Ownership and Operational Control: Requirements for individual liability under FLSA
In the very recent Schneider v. Cornerstone Pints, Inc., No. 13 CV 4887, 2015 U.S. Dist. LEXIS 166993, Judge Manish S. Shah explained that the FLSA’s definition of “employer” is not well defined; although, not limitless, nor designed to create personal individual liability for individuals involved with business who do not have ownership stake or are passive investors.

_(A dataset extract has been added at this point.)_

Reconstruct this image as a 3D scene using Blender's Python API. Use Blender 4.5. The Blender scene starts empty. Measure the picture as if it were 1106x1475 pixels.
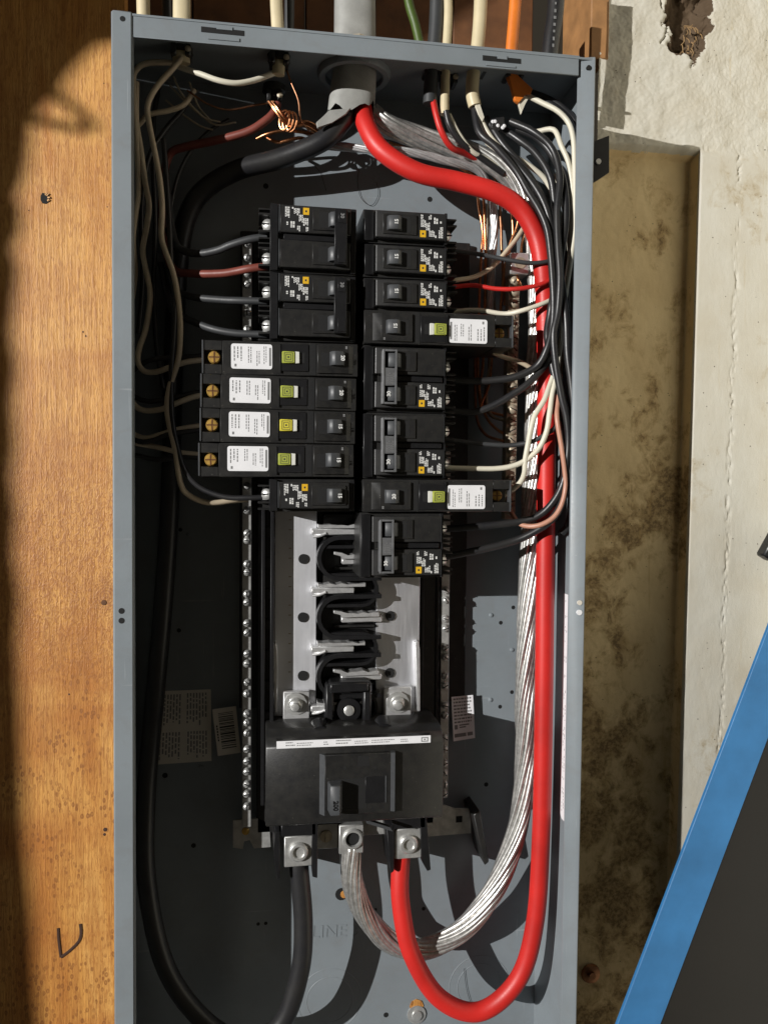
import bpy, bmesh, math, random
from mathutils import Vector, Matrix, noise
random.seed(7)
IN = 0.0254
S = bpy.context.scene
C = S.collection
# ------------------------------------------------------------------ camera
# local frame in inches: X right from the box's left edge, Y down from its top edge, D deep into the wall from its rim
F, RX, RY, RZ, CX, CY, CD = 1176.71, .0334, -.1536, .0082, 4.0717, 13.1235, -24.0373
def rot():
    a = Matrix(((math.cos(RZ), -math.sin(RZ), 0), (math.sin(RZ), math.cos(RZ), 0), (0, 0, 1)))
    b = Matrix(((1, 0, 0), (0, math.cos(RX), -math.sin(RX)), (0, math.sin(RX), math.cos(RX))))
    c = Matrix(((math.cos(RY), 0, math.sin(RY)), (0, 1, 0), (-math.sin(RY), 0, math.cos(RY))))
    return a @ b @ c
RM = rot()
def W(X, Y, D): return Vector((X*IN, D*IN, -Y*IN))
def at(px, py, D):
    r = RM.transposed() @ Vector(((px-553)/F, (py-737.5)/F, 1))
    t = (D-CD)/r.z
    return Vector((CX+r.x*t, CY+r.y*t, D))
def wv(v): return Vector((v[0], v[2], -v[1]))
cam = bpy.data.cameras.new('camera'); co = bpy.data.objects.new('camera', cam); C.objects.link(co)
cam.sensor_fit = 'VERTICAL'; cam.sensor_height = 36; cam.sensor_width = 36; cam.lens = F/1475*36
cam.clip_start = .01; cam.clip_end = 100
xr, yu, zb = wv(RM[0]), -wv(RM[1]), -wv(RM[2])
m = Matrix((xr, yu, zb)).transposed().to_4x4(); m.translation = W(CX, CY, CD); co.matrix_world = m
S.camera = co
# ------------------------------------------------------------------ light
wd = bpy.data.worlds.new('World'); S.world = wd; wd.use_nodes = True
bg = wd.node_tree.nodes['Background']; bg.inputs[0].default_value = (1, .84, .62, 1); bg.inputs[1].default_value = .036
LAMP = Vector((-127, -16, -100))
ld = bpy.data.lights.new('work_lamp', 'POINT'); ld.energy = 1130; ld.color = (1, .98, .95); ld.shadow_soft_size = .55*IN
lo = bpy.data.objects.new('work_lamp', ld); C.objects.link(lo); lo.location = W(*LAMP)
S.view_settings.view_transform = 'Standard'; S.view_settings.look = 'None'
S.view_settings.exposure = 0; S.view_settings.gamma = 1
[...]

Herein, wage violations were alleged occurring at a single restaurant operated by the corporate defendant and one individual defendant, Lewis. The court conducted a limited bench trial after the liability was admitted by these two defendants, in order to further determine whether two additional individual defendants, Lewis’ brothers in-law and investors in the business, could also be jointly liable as “employers”. The Court found out that the brothers weren’t joint employers based on the following observations and conclusions that:
- in acting within the interest of an employer, something more than mere supervision of an employee was required;
- the four commonly bundled economic realities factors be considered along with the relevant factors, although, these relevant factors aren’t dispositive or weightier than any other existing factors;
- although an important factor that defendant’s conduct must have caused in whole or in part the alleged violation; it is not self-sufficient – for example, if an employee deleted his co-worker’s hours from the company’s system, he isn’t the employer, even though he caused the violation, and other factors would have to be considered to hold him liable under the FLSA; and
- in continuation of the previous point, the employer must have actually exercised his authority; at least enough to have caused the violation in whole or in part. For this, exercising some arbitrary authority like signing of checks doesn’t suffice. In fact, the authority exercised must be related to the violation.

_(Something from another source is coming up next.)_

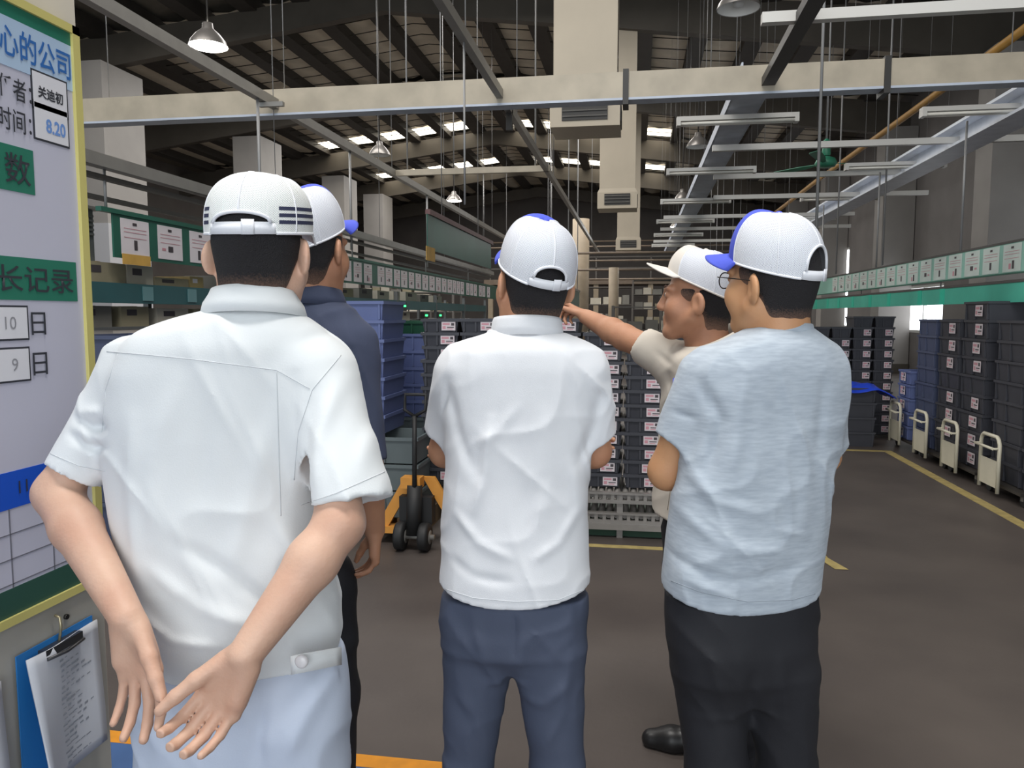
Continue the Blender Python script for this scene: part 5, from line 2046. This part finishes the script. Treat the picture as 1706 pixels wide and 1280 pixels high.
# trousers
trs = sections([(985, 738, 979, .64), (1040, 735, 980, .66), (1070, 738, 976, .66), (1105, 785, 932, .60)], Y0 + .01, AZ)
b1, b2 = at(780, 1285, Y0), at(929, 1285, Y0)
k1, k2 = at(795, 1120, Y0), at(918, 1120, Y0)
cz = lambda p, z: V((p.x, p.y, z))
legs = [[(k1 + V((0, 0, .03)), .090), (b1, .060), (cz(b1, .06), .058)], [(k2 + V((0, 0, .03)), .090), (b2, .062), (cz(b2, .06), .060)]]
q = lambda *a: [at(x, y, Y0 - .1) for x, y in a]
trousers('trousers', trs, AZ, legs, M_trS, p3, 9, folds=[(q((858, 1015), (858, 1090)), .007, -.007, Y0), (q((790, 1020), (815, 1120), (835, 1170)), .014, .007, Y0), (q((940, 1150), (905, 1180), (865, 1170)), .014, .008, Y0), (q((950, 1100), (935, 1200), (900, 1260)), .014, .006, Y0), (q((760, 1160), (790, 1200), (810, 1260)), .014, .007, Y0)])
for s, b in ((-1, b1), (1, b2)):
    make_shoe('shoe', (b.x, b.y), (s * .15, 1), M_shoe, p3)

# ---------------------------------------------------------------- man in heather grey T-shirt and glasses (right)
Y0 = 1.95
AZ = R_(-24)
H = Head(at(1283, 474, Y0 + .02), R_(-44), pitch=R_(3), roll=R_(-3), sc=1.04)
HC = Head(at(1284, 474, Y0 + .02), R_(-50), pitch=R_(3), roll=R_(-3), sc=1.04)
neck = at(1296, 560, Y0 + .01)
shL, shR = at(1168, 640, Y0 - .02), at(1372, 625, Y0 + .06)
elL, elR = at(1112, 785, Y0 + .02), at(1370, 760, Y0 + .16)
wrL, wrR = at(1260, 765, Y0 + .21), at(1200, 770, Y0 + .25)
base = Vector((at(1240, 900, Y0).x, Y0, 0))
rows = [(545, 1250, 1352, .85), (556, 1225, 1368, .78), (575, 1190, 1392, .68), (605, 1158, 1408, .60), (650, 1148, 1410, .58), (710, 1150, 1400, .60), (770, 1140, 1388, .64), (840, 1124, 1375, .68), (910, 1114, 1366, .70), (970, 1110, 1362, .70), (1015, 1112, 1362, .70)]
secs = sections(rows, Y0, AZ)
lo, hi = bounds(secs, [elL, elR, wrL, wrR, H.P(0, 0, .13)], .09)
F = Field(lo, hi, .0045)
add_head(F, H, neck, .060, 1.12)
F.cone(neck, neck - V((0, 0, .25)), .062, .09, .04)
for a in (shL, shR):
    F.cone(neck - V((0, 0, .1)), a, .05, .04, .04)
F.cone(neck - V((0, -.02, .2)), base + V((0, 0, .95)), .085, .09, .05)
add_arm(F, shL, elL, wrL, (.048, .047, .044, .028))
add_arm(F, shR, elR, wrR, (.046, .044, .042, .028))
add_hand(F, wrL, V((.8, .6, .05)), V((.3, -1, 0)), False, ((.3, .5, .3),) * 4)
add_hand(F, wrR, V((-.9, .1, .05)), V((0, -1, 0)), True, ((.3, .5, .3),) * 4)
p5 = F.build('person', M_skinC, loc=base)
tag(p5, 'man in heather grey T-shirt, black trousers and glasses, arms folded, at right', 'person')
add_hair('hair', H, p5, M_hair, .008, -.098, neck)
features(H, p5, M_hair)
make_cap(HC, p5, M_capblue, M_capblue, M_capmesh, ztop=.163, zf=.062, zb=.010, ax=.093, ay=.111, arch=.058, archw=.045, brim_len=.075)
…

Since the brothers did not control company’s operations – be it the day-to-day or big picture and/or any work issues in particular, and were unaware of Lewis’ unlawful wage practices, they weren’t held to be “employers” under this test. The Court further held that they at most acted as sounding boards for Lewis and his ideas, and occasionally injected more money into the project.
As opposed to the FLSA, the Schneider decision clearly explains and defines the fundamentals of these issues. It is important for the owners, investors or executives having an impact on human resources and compensation decisions to be aware of this doctrine and take steps to minimize the liability.